Cela fait tout de même une certaine somme chaque année dans les caisses de l’État. Entre neuf et dix milliards en 2018 et probablement 12,8 milliards en 2019. « Mais une petite partie seulement sert à financer la transition écologique, reprend Kévin Puisieux. Sur les près de 10 milliards de taxes carbone perçus en 2018, 1,8 milliard est destiné aux énergies renouvelables. Le reste va au budget général de l’État. » « D’aucuns diront alors que cette taxe carbone ponctionne les classes populaires pour financer la baisse de la taxation du capital. Ce n’est malheureusement pas totalement faux », écrit Lucas Chancel, économiste et codirecteur du Laboratoire sur les inégalités mondiales dans une tribune publiée lundi dans le journal Libération.

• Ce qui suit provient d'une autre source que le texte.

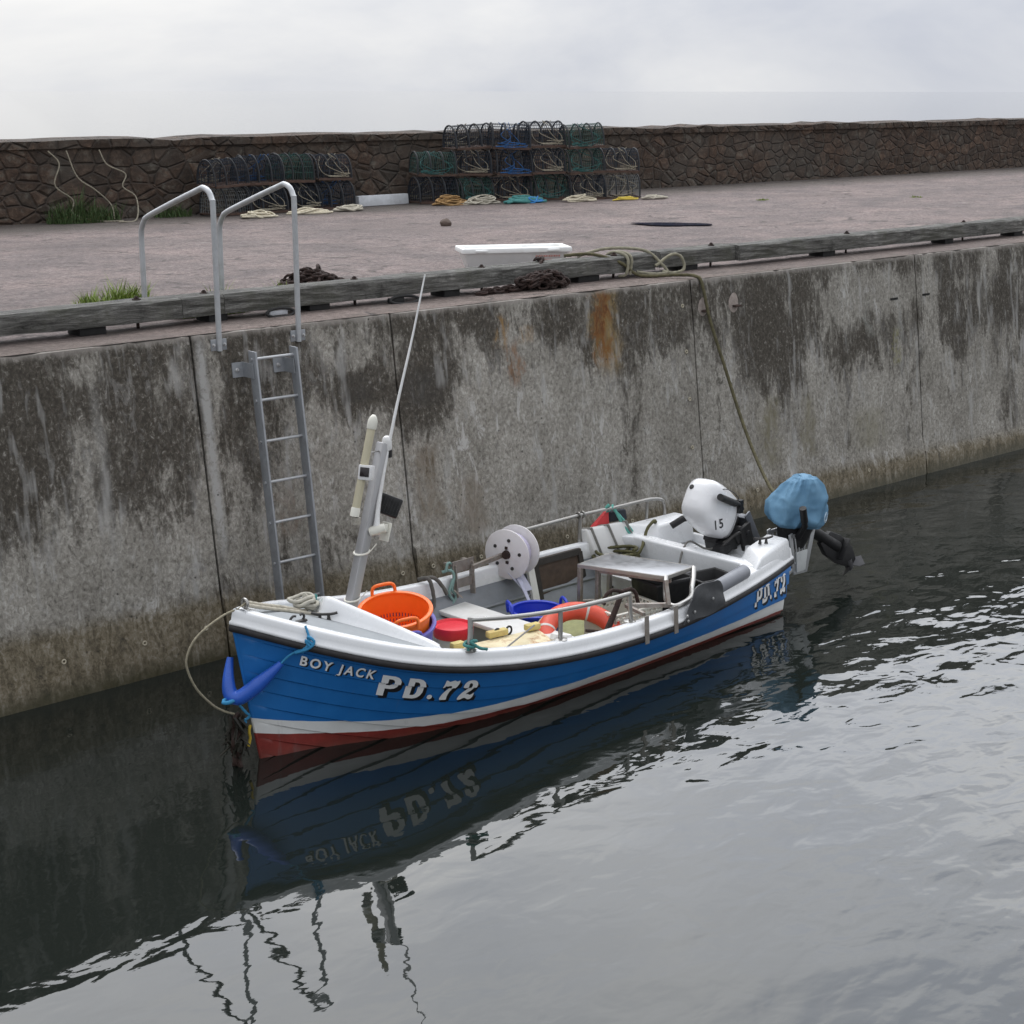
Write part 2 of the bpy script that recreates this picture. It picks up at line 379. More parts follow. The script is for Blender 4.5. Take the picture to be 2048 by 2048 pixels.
def quay_mat():
    m, nt, bs = nt_new('quay_paving_concrete')
    v = objco(nt); va = objco(nt, (.75, 1.0, 1))
    n1 = noi(nt, va, 1.1, 8, .65, .4); n2 = noi(nt, v, 26, 8, .75, .3); n3 = noi(nt, va, 4.5, 8, .72, .8)
    c = ramp(nt, n2, [(.32, (.10, .078, .073)), (.5, (.205, .165, .156)), (.68, (.34, .285, .27))])
    c = mix(nt, 1.0, c, ramp(nt, n1, [(.3, (.58, .58, .60)), (.5, (.95, .93, .92)), (.7, (1.25, 1.18, 1.15))]), 'MULTIPLY')
    c = mix(nt, ramp(nt, n3, [(.55, 0.0), (.64, .85)]), c, (.065, .055, .050))
    c = mix(nt, ramp(nt, n3, [(.30, .6), (.40, 0.0)]), c, (.33, .30, .285))
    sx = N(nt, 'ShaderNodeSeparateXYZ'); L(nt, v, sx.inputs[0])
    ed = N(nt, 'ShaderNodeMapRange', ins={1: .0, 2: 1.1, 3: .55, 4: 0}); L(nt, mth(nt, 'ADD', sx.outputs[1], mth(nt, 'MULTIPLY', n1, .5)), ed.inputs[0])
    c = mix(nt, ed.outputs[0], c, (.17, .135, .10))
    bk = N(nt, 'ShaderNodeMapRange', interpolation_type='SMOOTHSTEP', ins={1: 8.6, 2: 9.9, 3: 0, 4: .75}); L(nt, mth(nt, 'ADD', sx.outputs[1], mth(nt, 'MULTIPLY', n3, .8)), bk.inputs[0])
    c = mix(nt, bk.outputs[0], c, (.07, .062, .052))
    wv = N(nt, 'ShaderNodeVectorMath', operation='ADD'); nc = N(nt, 'ShaderNodeTexNoise', ins={'Scale': 1.6, 'Detail': 5.0}); L(nt, v, nc.inputs['Vector'])
    ws = N(nt, 'ShaderNodeVectorMath', operation='SCALE', ins={'Scale': .9}); L(nt, nc.outputs['Color'], ws.inputs[0]); L(nt, v, wv.inputs[0]); L(nt, ws.outputs[0], wv.inputs[1])
    vk = N(nt, 'ShaderNodeTexVoronoi', feature='DISTANCE_TO_EDGE', ins={'Scale': .42}); L(nt, wv.outputs[0], vk.inputs['Vector'])
    crack = mth(nt, 'MULTIPLY', mth(nt, 'MULTIPLY', ramp(nt, vk.outputs['Distance'], [(.003, 1.0), (.02, 0.0)]), ramp(nt, n1, [(.46, .0), (.58, .8)])), ramp(nt, n3, [(.42, .2), (.55, 1.0)]))
    c = mix(nt, crack, c, (.045, .038, .034))
    damp = ramp(nt, noi(nt, va, .55, 5, .6, .6), [(.52, 0.0), (.62, .42)])
    c = mix(nt, damp, c, (.12, .095, .088))
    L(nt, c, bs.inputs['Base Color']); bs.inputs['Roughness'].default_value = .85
    bump(nt, mth(nt, 'ADD', mth(nt, 'MULTIPLY', n2, .5), mth(nt, 'SUBTRACT', mth(nt, 'MULTIPLY', n3, 1.6), crack)), 1.0, .05, bs)
    return m
def water_mat():
    m, nt, bs = nt_new('harbour_water')
    v = objco(nt)
    sx = N(nt, 'ShaderNodeSeparateXYZ'); L(nt, v, sx.inputs[0])
    rv = N(nt, 'ShaderNodeMapping'); rv.inputs['Rotation'].default_value = (0, 0, math.radians(-38)); rv.inputs['Scale'].default_value = (1.0, 1.7, 1)
    L(nt, v, rv.inputs['Vector'])
    a = noi(nt, rv.outputs['Vector'], 1.15, 1, .4, .3)
    b = noi(nt, rv.outputs['Vector'], 3.3, 2, .4, .35)
    c3 = noi(nt, rv.outputs['Vector'], 17, 2, .5)
    # calm in the lee of the bow and wall, more ripple out along the quay
    am = N(nt, 'ShaderNodeMapRange', interpolation_type='SMOOTHSTEP', ins={1: .5, 2: 6.5, 3: .16, 4: 1.0})
    L(nt, mth(nt, 'SUBTRACT', sx.outputs[0], mth(nt, 'MULTIPLY', mth(nt, 'ADD', sx.outputs[1], 2.2), .45)), am.inputs[0])
    h = mth(nt, 'ADD', mth(nt, 'MULTIPLY', a, 1.0), mth(nt, 'ADD', mth(nt, 'MULTIPLY', b, .42), mth(nt, 'MULTIPLY', c3, .018)))
    h = mth(nt, 'MULTIPLY', h, am.outputs[0])
    bump(nt, h, 1.0, .033, bs)
    bs.inputs['Base Color'].default_value = (.010, .013, .011, 1)
    bs.inputs['Roughness'].default_value = .015; bs.inputs['IOR'].default_value = 1.50
    return m
WALL = wall_mat(); QUAY = quay_mat(); WATER = water_mat()

# water and quay ground
wa = MB().grid([[(-2500, y, 0), (2500, y, 0)] for y in (-2500, 3500)], False).build('water', WATER); tag(wa, kind='structure')
qb = MB()
rows = []
for y in (.012, .05, .15, .4, 1, 2, 3.5, 5, 6.5, 8, 9, 10.5):
    rows.append([(x, y, QH + .003 + (.010 * (mnoise.noise((x * .7, y * .9, 2.1))) if y > .1 else 0)) for x in [-40 + .5 * i for i in range(0, 280)]])
qb.grid(rows, True); tag(qb.build('quay_pavement', QUAY), kind='structure')

# quay wall: one thing, cast panels with open joints between them
FT = [(-5, .45), (0, .45), (3.6, .475), (7.2, .39), (10.4, .24), (14, .22)]
def foot(x): return herm(FT, x) + mnoise.noise((x * 1.7, 3.3, 0)) * .035 + mnoise.noise((x * 7, 1.3, 0)) * .010
def wall_y(z, x=0): return -.32 * (1 - z / QH) - (.020 if z < herm(FT, x) else 0)
wm = MB()
RUST2 = M('rusty_stub', (.05, .032, .026), .9, var=.4, vscale=25)
joints = [-40, -22, -13, -8.2, -4.6, -1.0, .92, 2.757, 6.33, 9.95, 13.6, 17.2, 21, 25, 32, 40, 60, 100]
zs_ = [-1.5, -.3, .0, .12, .20, 'a', 'b', .56, .8, 1.2, 1.6, 2.0, 2.2, 2.33, 2.375, 2.395, QH]
for a, b in zip(joints[:-1], joints[1:]):
    x0, x1 = a + .009, b - .009
    nx = max(4, int((x1 - x0) / .06)) if b < 15 else 8
    rows = []
    for zi, z in enumerate(zs_):
        row = []
        for i in range(nx + 1):
            x = x0 + (x1 - x0) * i / nx
            chip = max(0, mnoise.noise((x * 3.1, 1.7, z * .4)) * .8 + mnoise.noise((x * 11, 4, 0)) * .6) if zi >= len(zs_) - 3 else 0
            ed = min(i, nx - i)
            if z == 'a': z = foot(x) - .004; y = -.32 * (1 - z / QH) - .034
            elif z == 'b': z = foot(x) + .010; y = -.32 * (1 - z / QH)
            else: y = -.32 * (1 - z / QH) - (.030 if z < .22 else 0)
            y += (.012 if ed == 0 else 0) + mnoise.noise((x * 1.1, z * 1.3, 5)) * .008
            zz = z
            row.append((x, y + chip * .022 + (.012 if zi == len(zs_) - 1 else 0), zz - chip * (.02 if zi >= len(zs_) - 2 else .006)))
        rows.append(row)
    rows.append([(p[0], .06, QH - .001) for p in rows[-1]])
    wm.grid(rows, True)
    for row_i in (0, -1):                       # joint cheeks
        cheek = [r[row_i] for r in rows[:-1]]
        wm.grid([cheek, [(p[0], p[1] + .10, p[2]) for p in cheek]], False)
WALLO = wm.build('quay_wall', WALL); tag(WALLO, 'tall stained grey concrete quay wall behind the moored boat', 'wall')
jm = MB()
for b in joints[1:-1]:
    jm.hexa([(b - .02, wall_y(-1) + .05, -1), (b + .02, wall_y(-1) + .05, -1), (b + .02, wall_y(-1) + .14, -1), (b - .02, wall_y(-1) + .14, -1)],
            [(b - .02, .04, QH - .01), (b + .02, .04, QH - .01), (b + .02, .13, QH - .01), (b - .02, .13, QH - .01)])
jm.build('joint_filler', M('joint_filler', (.028, .026, .023), .9, var=.4), WALLO)
for x, z in ((9.52, 1.96), (10.11, 1.96)):
    MB().box((x, wall_y(z) + .004, z), (.13, .022, .022)).build('drain_slot', M('slot_dark', (.012, .012, .011), .9), WALLO)
for x, z in ((6.46, 2.10), (6.91, 2.11)):
    rows = [[Vector((x + .075 * q * math.cos(a) * (1 + .25 * mnoise.noise((math.cos(a), math.sin(a), x))), wall_y(z) - .012 * (1 - q * q), z + .13 * q * math.sin(a))) for a in [2 * PI * k / 14 for k in range(14)]] for q in (.02, .4, .75, 1.0)]
    h_ = MB().grid(rows, True, closed=True).build('mortar_patch', M('mortar_pale', (.34, .29, .26), .95, var=.25, vscale=22, bmp=.6), WALLO)
    MB().box((x + .02, wall_y(z) - .03, z), (.09, .05, .02)).build('iron_stub', RUST2, h_, bevel=.004)
ring0 = None
for x, z in [(.23, .26), (.74, .26), (2.6, .31), (2.92, .31), (3.44, .29), (4.45, .28), (5.28, .28), (6.18, 2.17), (6.19, 1.74), (6.19, 1.29), (6.18, .83), (7.06, .28), (8.89, .20), (-.4, .27), (-1.6, .26)]:
    if ring0 is None:
        r_ = MB(); r_.lathe([(.014 + .006 * math.cos(a), .006 * math.sin(a)) for a in [2 * PI * k / 8 for k in range(8)]], (0, 0, 0), (0, -1, .13), 14, close=True)
        ring0 = r_.build('tie_hole_ring', M('tie_ring', (.42, .38, .29), .8, var=.3), WALLO); o = ring0
    else:
        o = ring0.copy(); COL.objects.link(o)
    o.location = (x, wall_y(z, x) - .008, z)

# square timber baulks along the quay edge, each on rubber pads and bolted down
def timber_mat():
    m, nt, bs = nt_new('weathered_timber')
    v = objco(nt, (1.0, 9, 9)); v2 = objco(nt)
    g = noi(nt, v, 3.2, 8, .7, .5); bl = noi(nt, v2, 3.4, 7, .68, .3); fi = noi(nt, v2, 40, 6, .7)
    c = ramp(nt, g, [(.30, (.030, .029, .026)), (.43, (.085, .083, .076)), (.55, (.165, .162, .15)), (.68, (.32, .315, .295))])
    c = mix(nt, ramp(nt, bl, [(.50, 0.0), (.64, .5)]), c, (.070, .072, .048))
    c = mix(nt, ramp(nt, bl, [(.30, .8), (.45, 0.0)]), c, (.030, .031, .027))
    sx = N(nt, 'ShaderNodeSeparateXYZ'); L(nt, v2, sx.inputs[0])
    L(nt, c, bs.inputs['Base Color']); bs.inputs['Roughness'].default_value = .9
    bump(nt, mth(nt, 'ADD', mth(nt, 'MULTIPLY', g, 1.4), mth(nt, 'MULTIPLY', fi, .5)), 1.0, .03, bs)
    return m
TIMB = timber_mat()
RUBB = M('black_rubber', (.014, .014, .014), .75, var=.3)
RUST = M('rusty_iron', (.030, .017, .014), .9, var=.5, vscale=25, bmp=.6, bscale=90, dirt=(.060, .026, .015))
TB = [(-16, -9.0), (-9.0, -3.4), (-3.4, 1.13), (1.135, 1.50), (1.505, 6.33), (6.47, 7.57), (7.575, 10.51), (10.515, 15.4), (15.41, 21), (21.01, 30), (30.01, 60)]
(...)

Que faire de la taxe carbone ?
Il persiste toutefois un point de désaccord profond entre les ONG environnementales et la majorité des « gilets jaunes » : le maintien ou non de la taxe carbone, du moins à son niveau actuel. Sans surprise, Pierre Chasseray dit « non » et argumente en exposant sa théorie des deux écologies. « La première pense que pour réduire son impact environnemental, il faut consommer moins, tordre le bras aux automobilistes pour qu’ils cessent d’utiliser leur voiture, explique-t-il. C’est l’écologie de la décroissance. Je lui préfère une écologie plus optimiste axée sur l’investissement dans la R & D [recherche et développement] afin de faire émerger de nouvelles solutions qui réduisent l’impact environnemental de nos voitures. » Il cite en exemple l’Allemagne, « en pointe sur plusieurs technologies de la transition écologique, elle applique pourtant une fiscalité sur les carburants bien plus basse que la France. »

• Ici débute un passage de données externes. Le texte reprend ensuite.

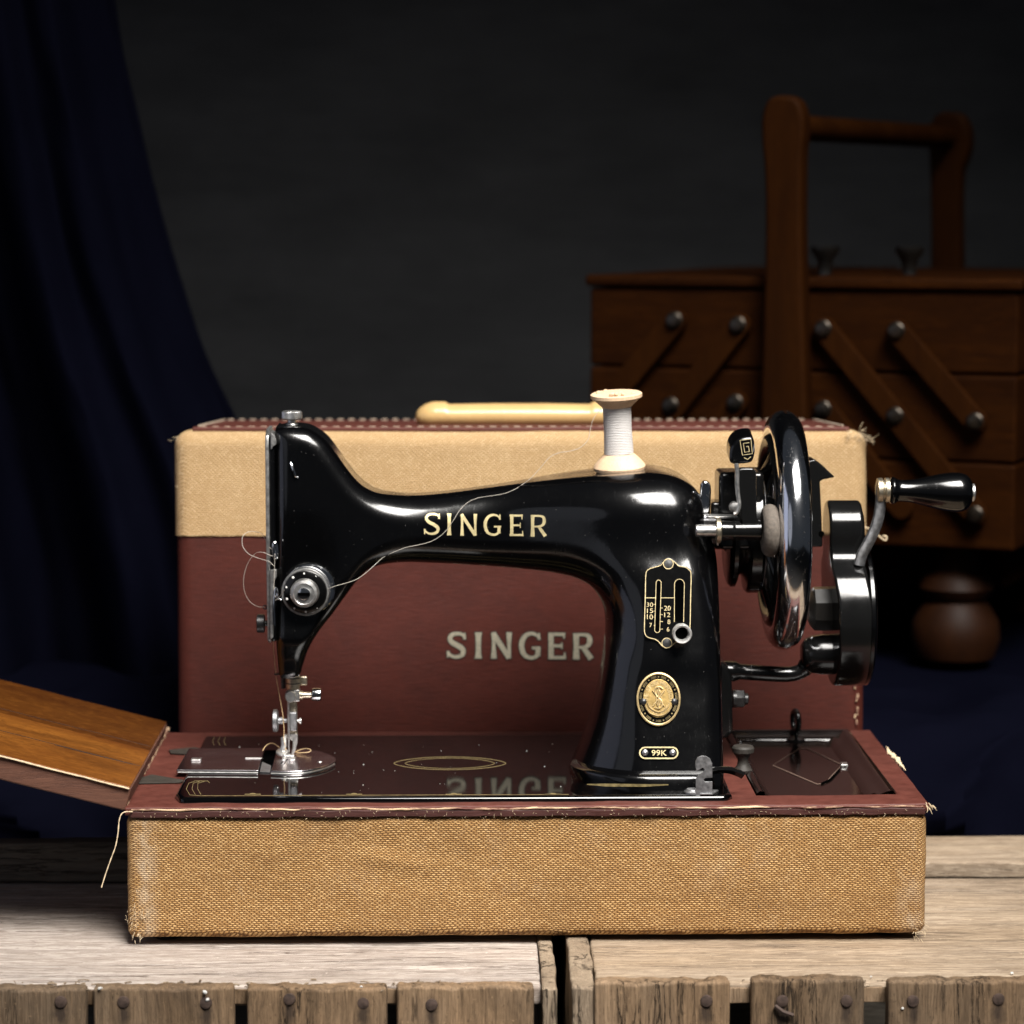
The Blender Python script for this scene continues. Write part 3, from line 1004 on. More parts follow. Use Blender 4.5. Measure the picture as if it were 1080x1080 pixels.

« La hausse de la fiscalité des carburants, dans un monde sous contrainte climatique, est tout simplement indispensable », écrit à l’inverse le Réseau action climat dans un communiqué fin octobre. « Il y a ceux qui peuvent faire autrement et la fiscalité est là pour les inciter, poursuit le RAC qui rappelle qu’un déplacement sur deux effectués en ville en voiture fait moins de trois kilomètres. « Mais nous le répétons depuis des mois au gouvernement, poursuit Kévin Puisieux. Cette hausse de la fiscalité doit s’accompagner de mesures d’accompagnement pour ceux qui ne peuvent faire autrement ou ceux qui ont de faibles ressources. C’est ce qui manque aujourd’hui en France. »

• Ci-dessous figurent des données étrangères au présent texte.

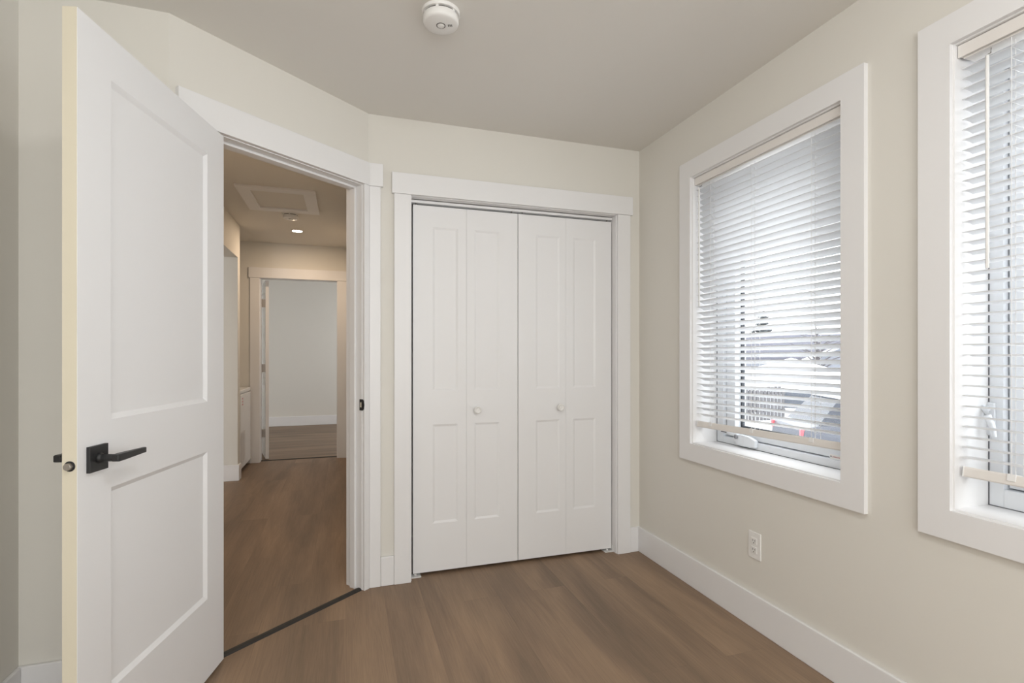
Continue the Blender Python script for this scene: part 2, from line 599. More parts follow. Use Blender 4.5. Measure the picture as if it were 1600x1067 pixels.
def leaf_mesh(mb, w, h, th, panels, depth, slope, both=True, mats=False):
    """slab 0..w, y 0 (front) .. -th (back), recessed flat panels with sloped edges"""
    xs = sorted({0, w} | {p[0] for p in panels} | {p[1] for p in panels})
    zs = sorted({0, h} | {p[2] for p in panels} | {p[3] for p in panels})
    for side in ((1, 0.0), (-1, -th)):
        sgn, y0 = side
        use = panels if (sgn == 1 or both) else []
        if not use:
            mb.quad((0, y0, 0), (w, y0, 0), (w, y0, h), (0, y0, h))
            continue
        for xa, xb in zip(xs[:-1], xs[1:]):
            for za, zb in zip(zs[:-1], zs[1:]):
                cx, cz = (xa + xb) / 2, (za + zb) / 2
                if any(p[0] < cx < p[1] and p[2] < cz < p[3] for p in use):
                    continue
                mb.quad((xa, y0, za), (xb, y0, za), (xb, y0, zb), (xa, y0, zb))
        for (xa, xb, za, zb) in use:
            yi = y0 - sgn * depth
            s = slope
            o_ = [(xa, y0, za), (xb, y0, za), (xb, y0, zb), (xa, y0, zb)]
            i_ = [(xa + s, yi, za + s), (xb - s, yi, za + s), (xb - s, yi, zb - s), (xa + s, yi, zb - s)]
            mb.quad(*i_)
            for k in range(4):
                j = (k + 1) % 4
                mb.quad(o_[k], o_[j], i_[j], i_[k])
    mb.quad((0, 0, 0), (w, 0, 0), (w, -th, 0), (0, -th, 0))
    mb.quad((0, 0, h), (w, 0, h), (w, -th, h), (0, -th, h))
    mb.quad((0, 0, 0), (0, 0, h), (0, -th, h), (0, -th, 0))
    mb.quad((w, 0, 0), (w, 0, h), (w, -th, h), (w, -th, 0))
    return mb


# open bedroom door: local x from hinge to latch, local y towards the viewer
HC = Vector((-0.454, 2.248))
d_heading = Vector((0.228, 0.974)).normalized()
DANG = math.atan2(-d_heading.y, -d_heading.x)
door = empty('door_1', (HC.x, HC.y, 0.012), DANG)
struct(door, 'white two-panel bedroom door standing open into the room with black lever', 'door')
DW, DH, DT = 0.749, 2.037, 0.035
pan = [(0.124, 0.630, 0.292, 0.832), (0.124, 0.630, 1.014, 1.921)]
leaf_mesh(MB(), DW, DH, DT, pan, 0.009, 0.014).build('door_leaf', M['door'], door)
e = MB().box(DW, DW + 0.0012, -DT + 0.001, -0.001, 0.0, DH).build('latch_edge', M['raw'], door)
e['label'] = 'unpainted cream edge of the door'
HX, HZ = 0.687, 0.934 - 0.012
for sgn, y0, nm in ((1, 0.0, 'lever_handle'), (-1, -DT, 'lever_handle')):
    hb_ = MB().box(HX - 0.033, HX + 0.033, min(y0, y0 + sgn * 0.009), max(y0, y0 + sgn * 0.009), HZ - 0.033, HZ + 0.033)
    hnd = hb_.build(nm, M['black'], door, bevel=0.001)
    hnd['label'] = 'black lever handle on a square rose'
    lm = MB()
    rot = Matrix.Translation((HX, y0, HZ)) @ Matrix.Rotation(math.radians(-90 * sgn), 4, 'X')
    lm.lathe([(0.013, 0.008), (0.013, 0.014), (0.0095, 0.016), (0.0095, 0.050)], rot, 24)
    yb = y0 + sgn * 0.052
    # flat tapered lever towards the hinge side, rising slightly out from the door
    prof = [(HX + 0.011, 0.0), (HX + 0.002, 0.0105), (HX - 0.030, 0.0105), (HX - 0.122, 0.0085), (HX - 0.125, 0.006)]
    secs = [(HX + 0.0095, 0.008, 0.0085), (HX + 0.004, 0.0095, 0.0095), (HX - 0.022, 0.0095, 0.0088), (HX - 0.066, 0.0085, 0.0065), (HX - 0.113, 0.0072, 0.0050)]
    rings = []
    for k, (x, hz, hy) in enumerate(secs):
        dz = -0.002 * k * 0
        rings.append([lm.bm.verts.new((x, yb - hy, HZ + dz - hz)), lm.bm.verts.new((x, yb + hy, HZ + dz - hz)),
                      lm.bm.verts.new((x, yb + hy, HZ + dz + hz)), lm.bm.verts.new((x, yb - hy, HZ + dz + hz))])
    for r0, r1 in zip(rings[:-1], rings[1:]):
        for i in range(4):
            j = (i + 1) % 4
            lm.bm.faces.new((r0[i], r0[j], r1[j], r1[i]))
    lm.bm.faces.new(rings[0])
    lm.bm.faces.new(rings[-1])
    lm.build('lever', M['black'], hnd, bevel=0.0025)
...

« Focalisés sur la Marche du climat »
Pour le responsable « Economie et Finance » de la FNH, cela passe alors par une meilleure utilisation des recettes de la taxe carbone et la fin de certaines niches fiscales dont profitent des gros pollueurs et une plus grande cohérence dans les mécanismes d’aides existant. « Aujourd’hui, la prime à la conversion permet encore l’achat de véhicules qui continuent de fonctionner sur la base d’énergies fossiles, notamment des voitures neuves diesel, ou encore des SUV, ces voitures volumineuses qui sont une aberration écologique, illustre-t-il. En recentrant les aides en vigueur sur des véhicules à très faibles émissions et plus sobres, les montants alloués pour changer de véhicules pourraient être beaucoup plus généreux pour les ménages les plus fragiles. »
Pas sûr en revanche que cette revendication soit portée par les « gilets jaunes » samedi. C’est en partie ce qui retient sans doute les ONG environnementales d’adhérer à l’appel du 17 novembre. « Nous sommes focalisés sur la préparation de la Marche du climat du 8 décembre », élude Clémence Dubois, lorsqu’on lui demande si 350.org appelle ses adhérents à se joindre aux « gilets jaunes ». « Mais nous veillerons à créer des ponts entre ceux qui se mobiliseront samedi et ceux qui le feront le 8 décembre », précise-t-elle.